UPS Adjusts China Parcel Fees Affecting Crossborder Ecommerce

Global logistics giant UPS has recently revised its pricing structure for parcels exported from mainland China, Hong Kong, and Macau, a move that will directly affect cross-border e-commerce sellers and U.S. importers. The changes introduce various surcharges that could significantly increase shipping costs for businesses relying on these routes.

Effective through March 29, UPS will impose a base surcharge of 66 cents per kilogram (29 cents per pound) for shipments from China to the United States, with additional fees applied to other regions including Europe, Africa, and the Middle East. These charges will be calculated based on the billable weight of shipments and will be compounded with existing fuel surcharges.

Detailed Breakdown of New Surcharges

Beyond the standard regional surcharge, UPS has implemented a comprehensive fee structure targeting specific shipping scenarios:

  • Address Correction Fee: ¥100 per package (capped at ¥291 per shipment) for address changes.
  • Remote Area Surcharge: ¥5.2 per kg (minimum ¥256 per shipment) plus fuel surcharge for deliveries to designated remote locations.
  • Extended Remote Area Surcharge: ¥5.8 per kg (minimum ¥276 per shipment) for areas beyond standard remote coverage.
  • Residential Delivery Fee: ¥34 per shipment plus fuel surcharge for home addresses.
  • Non-Standard Package Fee: ¥125 per item plus fuel surcharge for packages exceeding 120cm in length, 75cm in secondary dimension, or weighing over 24.01kg.
  • Tax Processing Fee: ¥150 per shipment for prepaid duties or ¥120 for third-party tax payments.
  • Large Package Surcharge: ¥500 per item (minimum billable weight of 40kg) plus fuel surcharge for packages exceeding 295cm in combined dimensions.
  • Oversize Package Surcharge: ¥2,050 per item plus fuel surcharge for packages exceeding size limitations (may be applied concurrently with large package fees).
  • Undeliverable Fee: ¥75 per shipment plus standard shipping and storage costs for refused or returned packages.
  • Payment Rejection Fee: ¥80 per shipment for invalid account transfers requiring alternate payment.
  • Dangerous Goods Fee: ¥61 per item (minimum ¥667) for hazardous materials.

Additional Import Fees Taking Effect

Starting September 15, 2024, UPS will implement a new "Peak Surcharge" of $0.50 per pound for air shipments from China, Hong Kong, and Macau to the United States. This fee applies to the billable weight and will be subject to fuel surcharges.

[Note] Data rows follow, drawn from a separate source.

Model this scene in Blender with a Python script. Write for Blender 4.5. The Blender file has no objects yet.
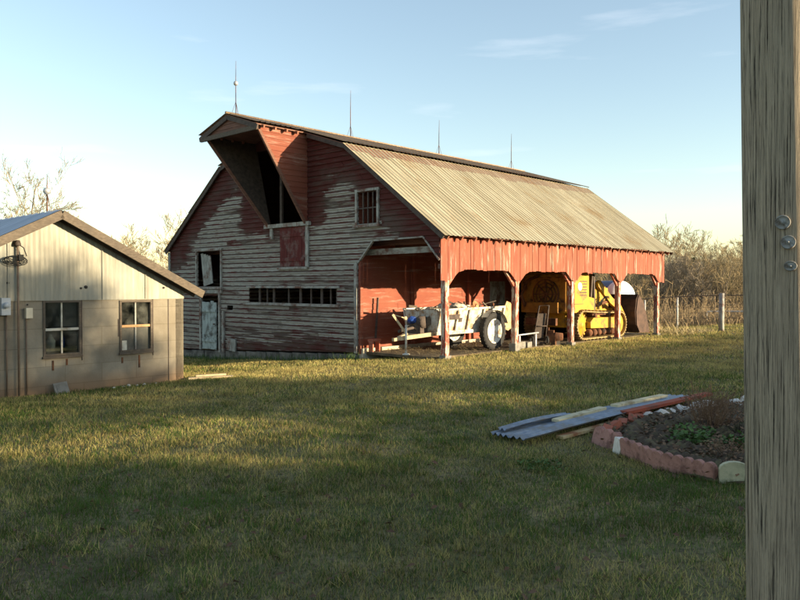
import bpy, math, random
import numpy as np
from mathutils import Vector, Matrix
R = math.radians
C = bpy.context.scene.collection
sc = bpy.context.scene
YAW = R(43.26)
CY, SY = math.cos(YAW), math.sin(YAW)
BX, BY = 0.925, 16.06            # front right corner of the barn
def B(X, l, z=0.0):              # barn frame -> world
    return Vector((BX + CY*X + SY*l, BY - SY*X + CY*l, z))
def zg(x, y):                    # terrain height, falls away to the left of the barn
    w = -(x-BX)*CY + (y-BY)*SY
    s = np.logaddexp(0, (w-0.3)*1.2)/1.2
    s = 14*np.tanh(s/14)
    far = np.clip((y-32)/60, 0, 1)
    bump = .02*np.sin(x*1.3+.4*y)*np.cos(y*.9-.5*x)+.012*np.sin(x*2.9+1)*np.sin(y*2.3)
    return -0.078*s - .9*far*far + bump*np.clip((y-2)/3,0,1)*.8
def zgf(x, y): return float(zg(np.float64(x), np.float64(y)))

# ------------------------------------------------------------ tagging
def tag(o, label=None, cat=None, group=None, kind=None):
    if label: o['label'] = label
    if cat: o['category'] = cat
    if group: o['group'] = group
    if kind: o['kind'] = kind
    return o
def empty(name, loc=(0,0,0), rz=0.0):
    o = bpy.data.objects.new(name, None); C.objects.link(o)
    o.location = loc; o.rotation_euler = (0,0,rz); o.empty_display_size = .2
    return o
def kids(o): return [c for c in bpy.data.objects if c.parent == o]
def copy_tree(o, parent=None):
    c = o.copy(); C.objects.link(c)
    if parent is not None: c.parent = parent
    for k in kids(o): copy_tree(k, c)
    return c

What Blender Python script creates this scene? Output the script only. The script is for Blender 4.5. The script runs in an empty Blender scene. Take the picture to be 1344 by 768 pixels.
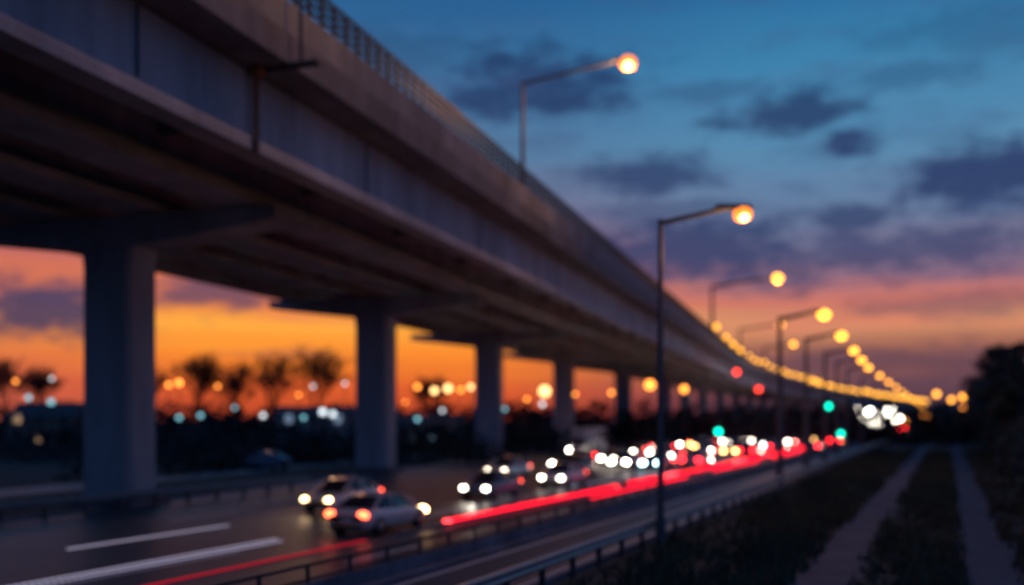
import bpy, math, random
from mathutils import Vector
random.seed(7)
scene=bpy.context.scene
R=random.random
def U(a,b): return a+(b-a)*random.random()
def lin(r,g,b):
    f=lambda c:(c/12.92 if c<=0.04045 else ((c+0.055)/1.055)**2.4)
    return (f(r/255),f(g/255),f(b/255),1)

# ---------------------------------------------------------------- materials
def mat_pbr(name,col,rough=.6,metal=0,var=.25,scale=1.5,bump=0.0,streak=False,coat=0):
    m=bpy.data.materials.new(name); m.use_nodes=True
    nt=m.node_tree; b=nt.nodes['Principled BSDF']
    b.inputs['Roughness'].default_value=rough; b.inputs['Metallic'].default_value=metal
    if coat: b.inputs['Coat Weight'].default_value=coat
    tc=nt.nodes.new('ShaderNodeTexCoord'); mp=nt.nodes.new('ShaderNodeMapping')
    nt.links.new(tc.outputs['Object'],mp.inputs[0])
    if streak: mp.inputs['Scale'].default_value=(1,1,.18)
    n=nt.nodes.new('ShaderNodeTexNoise'); n.inputs['Scale'].default_value=scale; n.inputs['Detail'].default_value=6
    n.inputs['Roughness'].default_value=.65
    nt.links.new(mp.outputs[0],n.inputs['Vector'])
    r=nt.nodes.new('ShaderNodeValToRGB')
    r.color_ramp.elements[0].position=.3; r.color_ramp.elements[1].position=.7
    r.color_ramp.elements[0].color=tuple(c*(1-var) for c in col[:3])+(1,)
    r.color_ramp.elements[1].color=tuple(min(1,c*(1+var)) for c in col[:3])+(1,)
    nt.links.new(n.outputs['Fac'],r.inputs[0]); nt.links.new(r.outputs[0],b.inputs['Base Color'])
    if bump:
        bp=nt.nodes.new('ShaderNodeBump'); bp.inputs['Strength'].default_value=bump; bp.inputs['Distance'].default_value=.05
        n2=nt.nodes.new('ShaderNodeTexNoise'); n2.inputs['Scale'].default_value=scale*8; n2.inputs['Detail'].default_value=4
        nt.links.new(tc.outputs['Object'],n2.inputs['Vector'])
        nt.links.new(n2.outputs['Fac'],bp.inputs['Height']); nt.links.new(bp.outputs[0],b.inputs['Normal'])
    return m
def mat_emit(name,col,strength,sample=False):
    m=bpy.data.materials.new(name); m.use_nodes=True
    nt=m.node_tree; b=nt.nodes['Principled BSDF']
    b.inputs['Base Color'].default_value=(*col,1)
    b.inputs['Emission Color'].default_value=(*col,1); b.inputs['Emission Strength'].default_value=strength
    try: m.cycles.emission_sampling='FRONT' if sample else 'NONE'
    except Exception: pass
    return m

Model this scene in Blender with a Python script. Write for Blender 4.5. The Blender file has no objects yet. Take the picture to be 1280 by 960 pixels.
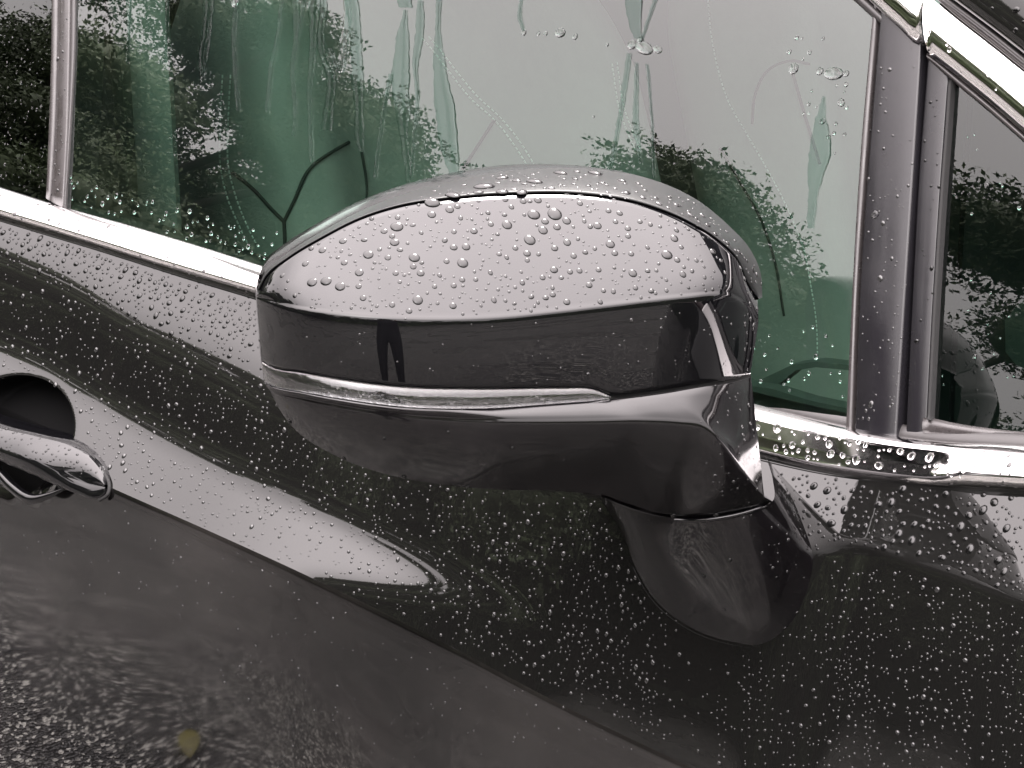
import bpy, math, random
import numpy as np
from mathutils import Vector
from mathutils.bvhtree import BVHTree
random.seed(7); rng = np.random.default_rng(11)
R_ = math.radians
scene = bpy.context.scene
COL = scene.collection

# ---------------------------------------------------------------- camera
K = 2600.0
CAM = np.array([0.62, -0.85, 1.40]); AZ = R_(43.5); PITCH = R_(20)
cf = np.array([-math.sin(AZ)*math.cos(PITCH), math.cos(AZ)*math.cos(PITCH), -math.sin(PITCH)])
cr = np.array([math.cos(AZ), math.sin(AZ), 0.0]); cu = np.cross(cr, cf)
cd = bpy.data.cameras.new('camera'); cam = bpy.data.objects.new('camera', cd); COL.objects.link(cam)
cam.location = CAM; cam.rotation_euler = (R_(90)-PITCH, 0, AZ)
cd.sensor_width = 36; cd.lens = K/1280*36; cd.clip_start = 0.01; cd.clip_end = 3000
scene.camera = cam
# ---------------------------------------------------------------- sky, sun, exposure
SKYTOP = 20.0
w = bpy.data.worlds.new('World'); scene.world = w; w.use_nodes = True
nt = w.node_tree; nt.nodes.clear()
out = nt.nodes.new('ShaderNodeOutputWorld'); bg = nt.nodes.new('ShaderNodeBackground')
sky = nt.nodes.new('ShaderNodeTexSky'); sky.sky_type = 'NISHITA'; sky.sun_disc = False
sky.sun_elevation = R_(48); sky.sun_rotation = R_(150); sky.air_density = 1.0; sky.dust_density = 4.0
hs = nt.nodes.new('ShaderNodeHueSaturation'); hs.inputs['Saturation'].default_value = 0.10
mx = nt.nodes.new('ShaderNodeMixRGB'); mx.inputs[0].default_value = 0.85
tc = nt.nodes.new('ShaderNodeTexCoord'); mp = nt.nodes.new('ShaderNodeMapping'); mp.inputs['Scale'].default_value = (1, 1, 2.5)
nz = nt.nodes.new('ShaderNodeTexNoise'); nz.inputs['Scale'].default_value = 1.6; nz.inputs['Detail'].default_value = 6
cr_ = nt.nodes.new('ShaderNodeValToRGB')
cr_.color_ramp.elements[0].position = 0.3; cr_.color_ramp.elements[0].color = (.95, .862, .872, 1)
cr_.color_ramp.elements[1].position = 0.7; cr_.color_ramp.elements[1].color = (1.08, .982, .992, 1)
# overcast sky: brightest overhead, about a fifth of that at the horizon
sx_ = nt.nodes.new('ShaderNodeSeparateXYZ'); nt.links.new(tc.outputs['Generated'], sx_.inputs[0])
fc = nt.nodes.new('ShaderNodeFloatCurve'); cv = fc.mapping.curves[0]
for q_, (a_, b_) in enumerate([(0, .18), (1, .92)]): cv.points[q_].location = (a_, b_)
for a_, b_ in [(.3, .24), (.5, .31), (.7, .57), (.88, .82)]: cv.points.new(a_, b_)
fc.mapping.update()
nt.links.new(sx_.outputs['Z'], fc.inputs['Value'])
gm = nt.nodes.new('ShaderNodeVectorMath'); gm.operation = 'SCALE'; gs = nt.nodes.new('ShaderNodeMath'); gs.operation = 'MULTIPLY'; gs.inputs[1].default_value = SKYTOP
nt.links.new(fc.outputs[0], gs.inputs[0]); nt.links.new(gs.outputs[0], gm.inputs['Scale']); nt.links.new(cr_.outputs[0], gm.inputs[0])
nt.links.new(tc.outputs['Generated'], mp.inputs['Vector']); nt.links.new(mp.outputs[0], nz.inputs['Vector'])
nt.links.new(nz.outputs['Fac'], cr_.inputs[0]); nt.links.new(sky.outputs[0], hs.inputs['Color'])
nt.links.new(hs.outputs[0], mx.inputs[1]); nt.links.new(gm.outputs[0], mx.inputs[2])
nt.links.new(mx.outputs[0], bg.inputs[0]); bg.inputs[1].default_value = 0.10
nt.links.new(bg.outputs[0], out.inputs[0])
sd = bpy.data.lights.new('sun', 'SUN'); sd.energy = 0.6; sd.angle = R_(14); sd.color = (1, .97, .93)
so = bpy.data.objects.new('sun', sd); COL.objects.link(so)
so.rotation_euler = (R_(90-48), 0, R_(180-150+180))
scene.view_settings.view_transform = 'Standard'; scene.view_settings.look = 'None'
scene.view_settings.exposure = 3.1; scene.view_settings.gamma = 1.0
scene.cycles.max_bounces = 14; scene.cycles.transmission_bounces = 10; scene.cycles.transparent_max_bounces = 16

# ---------------------------------------------------------------- helpers
def tag(o, label=None, cat=None, group=None, kind=None):
    if label: o['label'] = label
    if cat: o['category'] = cat
    if group: o['group'] = group
    if kind: o['kind'] = kind
    return o
def empty(name, loc=(0, 0, 0)):
    o = bpy.data.objects.new(name, None); COL.objects.link(o); o.location = loc; return o
BVH = {}
def mesh_obj(name, V, F, mat, parent=None, smooth=True, bvh=None):
    V = np.asarray(V, dtype=np.float64)
    me = bpy.data.meshes.new(name)
    if isinstance(F, np.ndarray):
        n, k = F.shape
        me.vertices.add(len(V)); me.vertices.foreach_set('co', V.astype(np.float32).ravel())
        me.loops.add(n*k); me.loops.foreach_set('vertex_index', F.astype(np.int32).ravel())
        me.polygons.add(n); me.polygons.foreach_set('loop_start', np.arange(0, n*k, k, dtype=np.int32))
        me.update(calc_edges=True)
    else:
        me.from_pydata([tuple(v) for v in V], [], [tuple(int(i) for i in f) for f in F]); me.update()
    me.materials.append(mat)
    if smooth: me.polygons.foreach_set('use_smooth', [True]*len(me.polygons))
    o = bpy.data.objects.new(name, me); COL.objects.link(o)
    if parent is not None:
        o.parent = parent
    if bvh:
        BVH.setdefault(bvh, []).append((V, [tuple(int(i) for i in f) for f in F]))
    return o
def grid_faces(nr, nc, flip=False, close_c=False):
    r = np.arange(nr-1)[:, None]; cN = nc if close_c else nc-1
    c = np.arange(cN)[None, :]; c2 = (c+1) % nc
    a = r*nc+c; b = r*nc+c2; d = (r+1)*nc+c; e = (r+1)*nc+c2
    F = np.stack([a, b, e, d], -1).reshape(-1, 4)
    return F[:, ::-1].copy() if flip else F
def ray(u, v):
    u = np.asarray(u, float)[..., None]; v = np.asarray(v, float)[..., None]
    return cf + (u-640)/K*cr - (v-480)/K*cu
def proj(P):
    q = np.asarray(P)-CAM; z = q@cf
    return 640+K*(q@cr)/z, 480-K*(q@cu)/z
def pl(pts, n=None, s=None):
    """resample a polyline smoothly (catmull-like via cubic hermite) at n points / params s in 0..1 (arc length)"""
    p = np.array(pts, float)
    L = np.r_[0, np.cumsum(np.linalg.norm(np.diff(p, axis=0), axis=1))]; L /= L[-1]
    m = np.zeros_like(p)
    h = np.diff(L); dlt = np.diff(p, axis=0)/h[:, None]
    m[1:-1] = (dlt[:-1]*h[1:, None]+dlt[1:]*h[:-1, None])/(h[1:]+h[:-1])[:, None]; m[0] = dlt[0]; m[-1] = dlt[-1]
    x = np.linspace(0, 1, n) if s is None else np.asarray(s, float)
    i = np.clip(np.searchsorted(L, x, side='right')-1, 0, len(L)-2)
    t = (x-L[i])/h[i]; hh = h[i][:, None]; t = t[:, None]
    return ((2*t**3-3*t**2+1)*p[i]+(t**3-2*t**2+t)*hh*m[i]+(-2*t**3+3*t**2)*p[i+1]+(t**3-t**2)*hh*m[i+1])
def sstep(a, b, x):
    t = np.clip((np.asarray(x, float)-a)/(b-a), 0, 1); return t*t*(3-2*t)
def in_poly(pts, u, v):
    u = np.asarray(u, float); v = np.asarray(v, float); r = np.zeros(u.shape, bool); n = len(pts)
    for i in range(n):
        x1, y1 = pts[i]; x2, y2 = pts[(i+1) % n]
        if y1 == y2: continue
        c = ((y1 > v) != (y2 > v)) & (u < (x2-x1)*(v-y1)/(y2-y1)+x1)
        r ^= c
    return r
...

Business Implications and Strategic Responses

The cumulative effect of these surcharges presents significant cost challenges for cross-border e-commerce operators and importers. Industry analysts suggest several mitigation strategies:

  • Optimizing packaging dimensions to avoid non-standard fees
  • Exploring alternative logistics providers for cost comparison
  • Negotiating volume discounts with carriers
  • Adjusting product pricing structures to account for increased shipping costs

These pricing adjustments reflect broader trends in global logistics, where carriers are increasingly implementing regional-specific surcharges to manage operational costs. The changes may ultimately influence consumer prices for imported goods, particularly in the e-commerce sector where shipping costs directly affect final retail pricing.

Businesses dependent on cross-border trade between China and North America are advised to conduct comprehensive cost analyses and consider diversifying their logistics partnerships to maintain competitive pricing structures in an evolving shipping landscape.